A worker uses his feet to spread rice for drying at a rice mill on the outskirts of Kolkata, India, January 31, 2019.Picture taken January 31, 2019. REUTERS/Rupak De Chowdhuri

India’s 5 percent broken parboiled variety was quoted around $362-$365 a tonne this week, down from last week’s $371-$374 for a sixth weekly decline as it also came under pressure from depreciation in the rupee.

“Demand has dried up in the West African market, as they are sitting on high inventories,” said Nitin Gupta, vice president for Olam India’s rice business.

Aggressive selling of old inventories by China to African buyers is also weighing on prices, exporters said.

The rice-growing southern peninsula of India could receive 95% rainfall during the forthcoming monsoon, private weather forecaster Skymet said.

Meanwhile, neighbouring Bangladesh is planning to export surplus rice to protect farmers’ interests, food minister Sadhan Chandra Majumdar said, amid growers’ increasing frustration over low rice prices.

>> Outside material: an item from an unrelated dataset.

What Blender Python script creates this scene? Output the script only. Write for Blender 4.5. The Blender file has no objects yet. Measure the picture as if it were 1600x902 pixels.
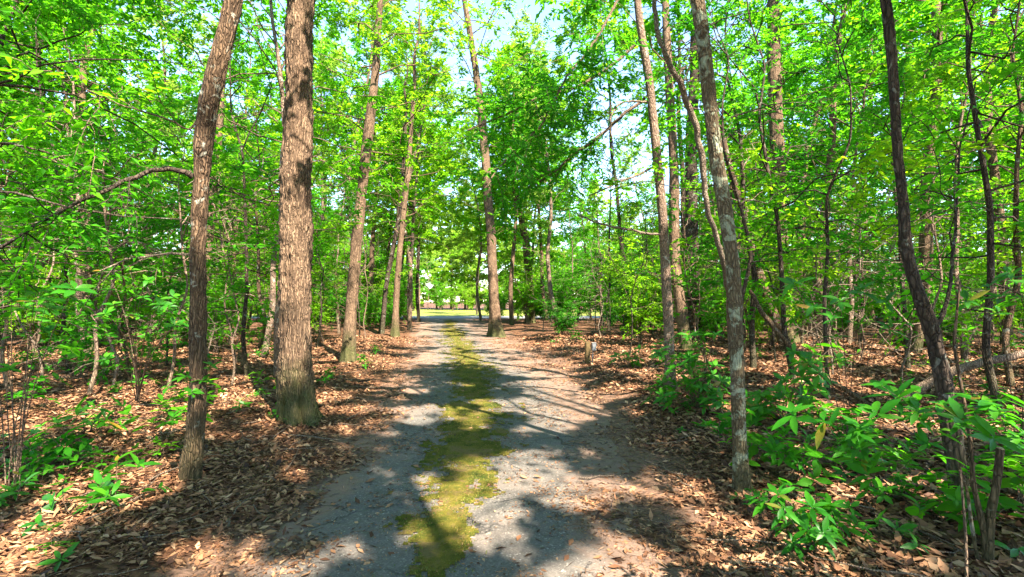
import bpy, math, random
import numpy as np
from mathutils import Vector

# ------------------------------------------------------------------ basics
scene = bpy.context.scene
COL = scene.collection
R = math.radians
CAM_H, F_PX, CX, CY, HORIZON = 1.6, 760.0, 800.0, 451.0, 470.0
PITCH = math.atan((HORIZON - CY) / F_PX)


def ray(px, py):
    a, b = (px - CX) / F_PX, (CY - py) / F_PX
    c, s = math.cos(PITCH), math.sin(PITCH)
    return np.array([a, c - b * s, s + b * c])


def at_depth(px, py, d):
    r = ray(px, py)
    t = d / r[1]
    return np.array([0, 0, CAM_H]) + r * t


def on_ground(px, py):
    r = ray(px, py)
    t = -CAM_H / r[2]
    p = np.array([0, 0, CAM_H]) + r * t
    return p


def project(p):
    c, s = math.cos(PITCH), math.sin(PITCH)
    x, y, z = p[0], p[1], p[2] - CAM_H
    d = y * c + z * s
    u = -y * s + z * c
    return (CX + F_PX * x / d, CY - F_PX * u / d, d)


# vectorised value noise ------------------------------------------------
def _hash(ix, iy, iz):
    h = (ix * 374761393 + iy * 668265263 + iz * 2147483647 + 1013904223) & 0xFFFFFFFF
    h = ((h ^ (h >> 13)) * 1274126177) & 0xFFFFFFFF
    h = ((h ^ (h >> 16)) * 2246822519) & 0xFFFFFFFF
    return ((h ^ (h >> 15)) & 0xFFFFFF) / float(0xFFFFFF)


def vnoise(x, y, z=0.0):
    x, y, z = np.broadcast_arrays(np.asarray(x, float), np.asarray(y, float), np.asarray(z, float))
    xi, yi, zi = np.floor(x).astype(np.int64), np.floor(y).astype(np.int64), np.floor(z).astype(np.int64)
    fx, fy, fz = x - xi, y - yi, z - zi
    fx, fy, fz = fx * fx * (3 - 2 * fx), fy * fy * (3 - 2 * fy), fz * fz * (3 - 2 * fz)
    r = 0
    for dx in (0, 1):
        for dy in (0, 1):
            for dz in (0, 1):
                w = (fx if dx else 1 - fx) * (fy if dy else 1 - fy) * (fz if dz else 1 - fz)
                r = r + w * _hash(xi + dx, yi + dy, zi + dz)
    return r * 2 - 1


def fbm(x, y, z=0.0, o=3):
    r, a, f = 0, 1.0, 1.0
    for i in range(o):
        r = r + a * vnoise(x * f + 17 * i, y * f + 5 * i, np.asarray(z) * f)
        a *= .5
        f *= 2.03
    return r


def sstep(a, b, x):
    t = np.clip((x - a) / (b - a), 0, 1)
    return t * t * (3 - 2 * t)


# mesh accumulator --------------------------------------------------------
class Acc:
    def __init__(self):
        self.v, self.f, self.m, self.n = [], [], [], 0

    def add(self, v, f, mat=0):
        v = np.asarray(v, np.float32).reshape(-1, 3)
        f = np.asarray(f, np.int64)
        self.v.append(v)
        self.f.append(f + self.n)
        self.m.append(mat)
        self.n += len(v)

    def mesh(self, name, mats, smooth=True):
        me = bpy.data.meshes.new(name)
        V = np.concatenate(self.v)
        me.vertices.add(len(V))
        me.vertices.foreach_set('co', V.ravel())
        loops = np.concatenate([f.ravel() for f in self.f])
        tot = np.concatenate([np.full(len(f), f.shape[1]) for f in self.f])
        mi = np.concatenate([np.full(len(f), m) for f, m in zip(self.f, self.m)])
        start = np.concatenate([[0], np.cumsum(tot)[:-1]])
        me.loops.add(len(loops))
        me.loops.foreach_set('vertex_index', loops.astype(np.int32))
        me.polygons.add(len(tot))
        me.polygons.foreach_set('loop_start', start.astype(np.int32))
        try:
            me.polygons.foreach_set('loop_total', tot.astype(np.int32))
        except Exception:
            pass
        me.polygons.foreach_set('material_index', mi.astype(np.int32))
        me.polygons.foreach_set('use_smooth', np.full(len(tot), smooth, dtype=bool))
        for m in (mats if isinstance(mats, (list, tuple)) else [mats]):
            me.materials.append(m)
        me.update(calc_edges=True)
        me.validate()
        return me

    def obj(self, name, mats, parent=None, smooth=True, loc=None):
        o = bpy.data.objects.new(name, self.mesh(name, mats, smooth))
        COL.objects.link(o)
        if parent:
            o.parent = parent
        if loc is not None:
            o.location = loc
        return o


def tag(o, label=None, cat=None, group=None, kind=None):
    for k, v in (('label', label), ('category', cat), ('group', group), ('kind', kind)):
        if v:
            o[k] = v
    return o


def empty(name, loc, rz=0.0, sc=1.0):
    o = bpy.data.objects.new(name, None)
    COL.objects.link(o)
    o.location = loc
    o.rotation_euler = (0, 0, rz)
    o.scale = (sc, sc, sc)
    o.empty_display_size = .2
    return o


def copy_tree(o, parent=None):
    c = o.copy()
    COL.objects.link(c)
    if parent:
        c.parent = parent
    for ch in list(o.children):
        copy_tree(ch, c)
    return c


def norm(a):
    return a / np.maximum(np.linalg.norm(a, axis=-1, keepdims=True), 1e-9)


def resample(P, rad, step):
    P = np.asarray(P, float)
    rad = np.asarray(rad, float)
    seg = np.linalg.norm(np.diff(P, axis=0), axis=1)
    s = np.concatenate([[0], np.cumsum(seg)])
    n = max(3, int(s[-1] / step) + 1)
    q = np.linspace(0, s[-1], n)
    # catmull-rom like smoothing: interpolate linearly then blur a little
    out = np.stack([np.interp(q, s, P[:, k]) for k in range(3)], 1)
    r = np.interp(q, s, rad)
    w = max(1, int((s[-1] / max(len(P) - 1, 1)) / step * .45))
    if w > 1:
        ker = np.hanning(2 * w + 1)
        ker /= ker.sum()
        pad = np.concatenate([2 * out[0] - out[w:0:-1], out, 2 * out[-1] - out[-2:-w - 2:-1]])
        if len(pad) == n + 2 * w:
            out = np.stack([np.convolve(pad[:, k], ker, 'valid') for k in range(3)], 1)
    return out, r, q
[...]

Farmers say that 40kg of paddy is being sold at about 500 taka ($5.90) against an average production cost of 700 taka, while the harvesting of the summer rice crop, known as Boro, is in full swing.

In Vietnam, rates for 5 percent broken rice fell to $355 a tonne on Thursday, compared with $365 a week earlier, on expectations that stockpiles will increase when the early harvest of the summer-autumn crop begins late this month.

“Rice exports from Vietnam this year are forecast to stay flat on last year but will gradually fall as the rice growing area is shrinks to give way to growing fruit trees,” a senior official with the Vietnam Food Association told Reuters.

“Though Chinese importers have reopened the door to Vietnamese rice, it’s not yet easy for Vietnamese exporters to boost their sales to China as several technical barriers are still in place,” the official added, referring to regulations on quality management, packaging and origins.

Meanwhile, Thailand’s benchmark 5-percent broken rice prices were unchanged at $385-$400 a tonne free on board (FOB) Bangkok.

But Thai traders said they were worried that Thai rice, currently priced higher than Vietnamese and Indian rice, is also losing competitiveness because the Thai baht is the strongest-performing currency in Asia this year.

The Thai Rice Exporters Association stood by its January forecast for Thailand to export 9.5 million tonnes this year, falling from last year’s 11 million tonnes because of the strong baht.

Thailand’s deputy commerce minister, Chutima Bunyapraphasara, on Wednesday said the country had exported 3.2 million tonnes of rice in the first four months of the year.